Requirement: Return the lines that follow, exactly as they appear, from the first through the one containing "tag(heap, 'big sunlit"; no pictures are to be included.

Given material:
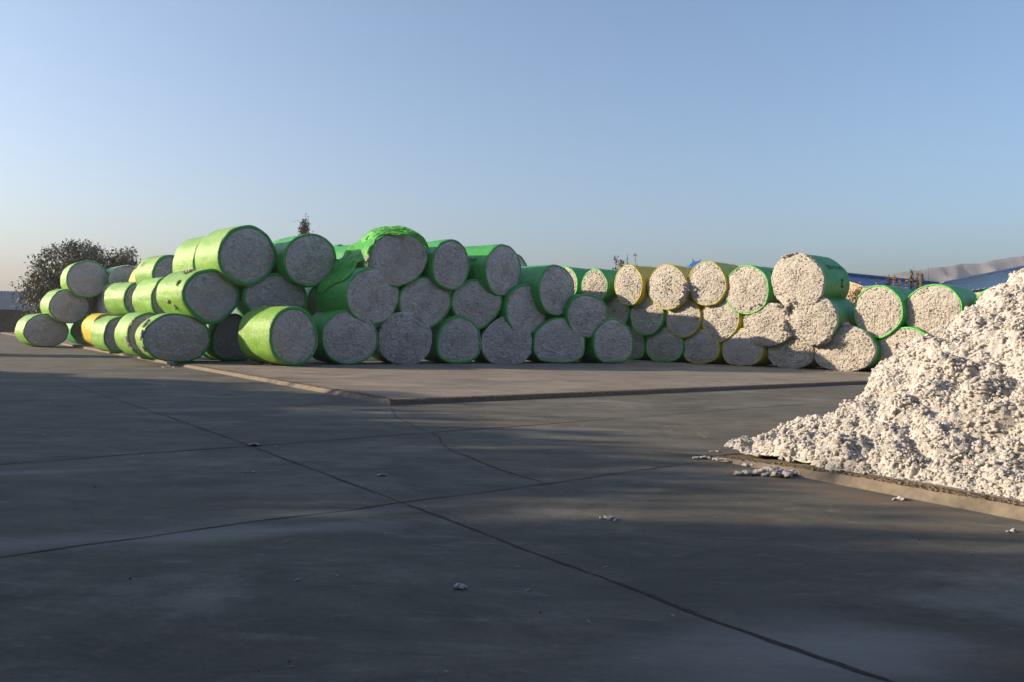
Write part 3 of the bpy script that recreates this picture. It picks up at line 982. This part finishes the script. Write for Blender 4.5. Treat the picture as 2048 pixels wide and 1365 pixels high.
def heap_mat():
    t = NT('loose_cotton')
    lumpy = t.noise(t.co, 26, 5, .68, .4)
    mid = t.noise(t.co, 6, 4, .6)
    big_ = t.noise(t.co, .9, 3, .5)
    col = t.ramp(lumpy, [(.30, (.38, .345, .30)), (.43, (.52, .49, .45)), (.58, (.61, .595, .575))])
    col = t.mix(t.ramp(mid, [(.52, 0.0), (.70, .5)]), col, (.52, .43, .32))
    col = t.mix(t.ramp(big_, [(.42, 0.0), (.68, .4)]), col, (.54, .52, .50))
    t.bump(t.noise(t.co, 70, 4, .7), .9, .014)
    t.b.inputs['Subsurface Weight'].default_value = .5
    t.b.inputs['Subsurface Radius'].default_value = (1, .95, .9)
    t.b.inputs['Subsurface Scale'].default_value = .022
    return t.done(col, .95, .1)


M['heap'] = heap_mat()
off = Vector((7.5, 10.5, .14))
heap = mesh_obj('cotton_heap', allv - np.array(off), allf, M['heap'], None, off)
tag(heap, 'big sunlit heap of loose white cotton on the side slab', 'cotton heap')

# ------------------------------------------------------------------ scraps of cotton on the concrete
SCR = [  # photo point, size in metres, pieces, label
    ((1546, 951), .20, 34, 0.0, 'largest loose cotton clump lying below the heap by the kerb'),
    ((1408, 918), .10, 12, 0.0, 'grey cotton clump at the pointed tip of the kerb'),
    ((1440, 921), .06, 6, 0.03, 'cotton clump on the crumbled kerb edge just right of its tip'),
    ((1798, 1000), .055, 4, 0.0, 'cotton tuft on the lit concrete against the kerb foot'),
    ((2027, 1065), .045, 3, 0.0, 'smooth white cotton lump at the right picture edge with a long shadow'),
    ((1218, 1040), .055, 4, 0.0, 'white cotton tuft alone in the shade right of the joint crossing'),
    ((914, 1176), .05, 3, 0.0, 'white cotton tuft alone nearest the camera'),
    ((768, 952), .04, 3, 0.0, 'cotton tuft beside a dark smear, beyond the joint crossing'),
    ((496, 945), .04, 3, 0.0, 'pale cotton tuft in the shade left of the long diagonal joint'),
    ((509, 892), .07, 5, 0.0, 'thin line of cotton wisps along the diagonal joint'),
    ((546, 895), .03, 2, 0.0, 'small cotton tuft just right of the wisps along the joint'),
    ((541, 731), .16, 20, .12, 'ragged white cotton at the foot of the half-sunlit ground bale'),
    ((338, 736), .12, 10, 0.0, 'grey cotton clump under the corner bale at the kerb end'),
    ((170, 697), .16, 10, 0.0, 'strewn cotton on the ground below the bright yellow bale'),
    ((1430, 905), .05, 3, 0.0, 'cotton tuft on concrete just left of the heap tip'),
    ((1500, 933), .06, 4, 0.0, 'cotton scrap tucked under the kerb near its tip'),
]


def scrap(px, size, n, z, seed):
    n = int(n * 2.6)
    p = G(px[0], px[1], z)
    rs = np.random.RandomState(seed)
    a = rs.uniform(-.3, .3)
    cs, ss = [], []
    for i in range(n):
        u, v = rs.normal(0, size * .8), rs.normal(0, size * .35)
        k = size * (.22 + .22 * rs.rand()) * (.62 if n > 20 else 1)
        cs.append((u * math.cos(a) - v * math.sin(a), u * math.sin(a) + v * math.cos(a), k * .42 + rs.uniform(0, size * .25) * math.exp(-abs(u) / size)))
        ss.append(k)
    v, f = tufts(cs, ss, seed, .6, .6, ICO1)
    v[:, 2] = np.maximum(v[:, 2], .004)
    return mesh_obj('cotton_scrap', v, f, M['heap'], None, p)


for i, (px, size, n, z, lab) in enumerate(SCR):
    tag(scrap(px, size, n, z, 300 + i), lab, 'cotton scrap', 'cotton scraps on the concrete')
# tiny bits nothing tells apart
bit0 = None
rs = random.Random(12)
BITS = [(rs.uniform(640, 1700), rs.uniform(738, 768), .12) for _ in range(10)] + \
       [(rs.uniform(560, 900), rs.uniform(1010, 1365), 0) for _ in range(8)] + \
       [(rs.uniform(900, 1640), rs.uniform(825, 900), 0) for _ in range(9)] + \
       [(rs.uniform(20, 700), rs.uniform(760, 960), 0) for _ in range(8)] + \
       [(rs.uniform(1000, 2000), rs.uniform(1060, 1330), 0) for _ in range(6)]
for i, (x, y, z) in enumerate(BITS):
    p = G(x, y, z)
    if z and ((p - K1).dot(Vector((E2.y, -E2.x, 0))) > -.4): continue
    if bit0 is None:
        bit0 = scrap((x, y), .03, 2, z, 77)
        bit0.name = 'cotton_bit'
        o = bit0
    else:
        o = bit0.copy(); C.objects.link(o)
    o.location = (p.x, p.y, z + .004)
    k = rs.uniform(.25, .7)
    o.scale = (k, k, k * .8)
    o.rotation_euler = (0, 0, rs.uniform(0, 6))
    tag(o, 'tiny white cotton bit lying loose on the concrete yard', 'cotton bit', 'tiny cotton bits on the concrete')
peb0 = None
for i in range(20):
    x, y = rs.uniform(10, 2000), rs.uniform(800, 1360)
    if x > 1350 and y < 1080: continue
    p = G(x, y)
    if peb0 is None:
        v, f = tufts([(0, 0, .008)], [.016], 5, .6, .5)
        peb0 = mesh_obj('pebble', v * .4, f, M['joint'])
        o = peb0
    else:
        o = peb0.copy(); C.objects.link(o)
    o.location = (p.x, p.y, .002)
    k = rs.uniform(.4, 1.1)
    o.scale = (k * rs.uniform(.8, 1.8), k, k)
    o.rotation_euler = (0, 0, rs.uniform(0, 6))
    tag(o, 'small dark pebble lying on the shaded concrete yard', 'pebble', 'pebbles on the concrete')

# lint too fine to count along the foot of the bales
rs = np.random.RandomState(91)
cs, ss = [], []
for nm, b in BL.items():
    if nm[0] not in 'BR' or b.root.location.z > .3: continue
    a_ = R(b.yaw)
    for _ in range(26):
        u = rs.uniform(-1.2, 1.2)
        w = -abs(rs.normal(0, .35)) - .12
        x = b.face.x + u * math.cos(a_) + w * math.sin(a_)
        y = b.face.y - u * math.sin(a_) + w * math.cos(a_)
        if nm in ('B1', 'B16', 'B17', 'B14', 'B15', 'B13'): continue
        cs.append((x, y, ZS + .006)); ss.append(rs.uniform(.008, .032))
v, f = tufts(cs, ss, 92, .6, .6)
tag(mesh_obj('cotton_lint', v, [f], M['cot_cream']), 'fine cotton lint strewn on the slab along the foot of the bales', 'lint', kind='stuff')

# ------------------------------------------------------------------ trees
def leaves(clumps, size, seed, up=.2):
    """clumps: (centre, spread, count); small two-sided leaf faces"""
    rs = np.random.RandomState(seed)
    Cn = np.concatenate([np.asarray(c)[None] + rs.normal(size=(n, 3)) * np.asarray(s) for c, s, n in clumps])
    n = len(Cn)
    a = rs.normal(size=(n, 3)); a /= np.linalg.norm(a, axis=1)[:, None]
    b = np.cross(a, rs.normal(size=(n, 3))); b /= np.linalg.norm(b, axis=1)[:, None]
    k = size * rs.uniform(.6, 1.3, (n, 1))
    a, b = a * k, b * k * .38
    v = np.stack([Cn - a, Cn + b - a * .1, Cn + a, Cn - b - a * .1], 1).reshape(-1, 3)
    f = np.arange(4 * n).reshape(-1, 4)
    return v, f


def tree(name, base, trunk_h, r0, limbs, clumps, size, leafm, seed, label, cat='tree', group=None):
    root = empty(name, base)
    tag(root, label, cat, group)
    rs = random.Random(seed)
    mb = MB()
    top = Vector((rs.uniform(-.1, .1) * trunk_h * .3, 0, trunk_h))
    mb.tube([(0, 0, -.1), (0, 0, trunk_h * .5), top], [r0, r0 * .8, r0 * .6], 8)
    for (c, s, n) in limbs:
        c = Vector(c)
        mid = top.lerp(c, .5) + Vector((rs.uniform(-.3, .3), rs.uniform(-.3, .3), .2))
        mb.tube([top * rs.uniform(.7, 1), mid, c], [r0 * .45, r0 * .25, r0 * .06], 5)
    mb.build('trunk', M['bark'], root, smooth=True)
    v, f = leaves(clumps, size, seed)
    mesh_obj('crown', v, f, leafm, root, smooth=False)
    return root


# broad tree left of the pile
TD = 74.0
tb = G(150, 680); tb = Vector(((152 - 1024) / FPX * TD, TD, 0))
rs = np.random.RandomState(21)
cl = []
def in_px(px, py): 
    p = P(px, py, TD) - tb
    return p
for _ in range(215):
    # clumps fill the rounded outline of the crown
    a, r = rs.uniform(-.15, math.pi + .15), math.sqrt(rs.rand())
    px, py = 150 + 88 * r * math.cos(a), 580 - 92 * r * math.sin(a) * (1 if rs.rand() > .2 else 1.03)
    c = in_px(px, py)
    dep = rs.normal(0, 1.6) * math.sqrt(max(.05, 1 - r * r))
    cl.append(((c.x, c.y + dep, c.z), (.34, .34, .30), int(rs.uniform(40, 90) * (1.15 - .5 * r))))
for _ in range(60):
    px, py = rs.normal(243, 14), rs.normal(535, 14)
    c = in_px(px, py)
    cl.append(((c.x, c.y + rs.normal(0, .8), c.z), (.36, .36, .3), 50))
for _ in range(70):
    px, py = rs.uniform(56, 150), rs.uniform(575, 645)
    c = in_px(px, py)
    cl.append(((c.x, c.y + rs.normal(0, 1), c.z), (.4, .4, .4), 55))
tree('broad_tree', tb, 2.6, .28, cl[::9], cl, .17, M['leaf_dark'], 4, 'broad rounded dark leafy tree behind the far left bales')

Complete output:
Write part 3 of the bpy script that recreates this picture. It picks up at line 982. This part finishes the script. Write for Blender 4.5. Treat the picture as 2048 pixels wide and 1365 pixels high.
def heap_mat():
    t = NT('loose_cotton')
    lumpy = t.noise(t.co, 26, 5, .68, .4)
    mid = t.noise(t.co, 6, 4, .6)
    big_ = t.noise(t.co, .9, 3, .5)
    col = t.ramp(lumpy, [(.30, (.38, .345, .30)), (.43, (.52, .49, .45)), (.58, (.61, .595, .575))])
    col = t.mix(t.ramp(mid, [(.52, 0.0), (.70, .5)]), col, (.52, .43, .32))
    col = t.mix(t.ramp(big_, [(.42, 0.0), (.68, .4)]), col, (.54, .52, .50))
    t.bump(t.noise(t.co, 70, 4, .7), .9, .014)
    t.b.inputs['Subsurface Weight'].default_value = .5
    t.b.inputs['Subsurface Radius'].default_value = (1, .95, .9)
    t.b.inputs['Subsurface Scale'].default_value = .022
    return t.done(col, .95, .1)


M['heap'] = heap_mat()
off = Vector((7.5, 10.5, .14))
heap = mesh_obj('cotton_heap', allv - np.array(off), allf, M['heap'], None, off)
tag(heap, 'big sunlit heap of loose white cotton on the side slab', 'cotton heap')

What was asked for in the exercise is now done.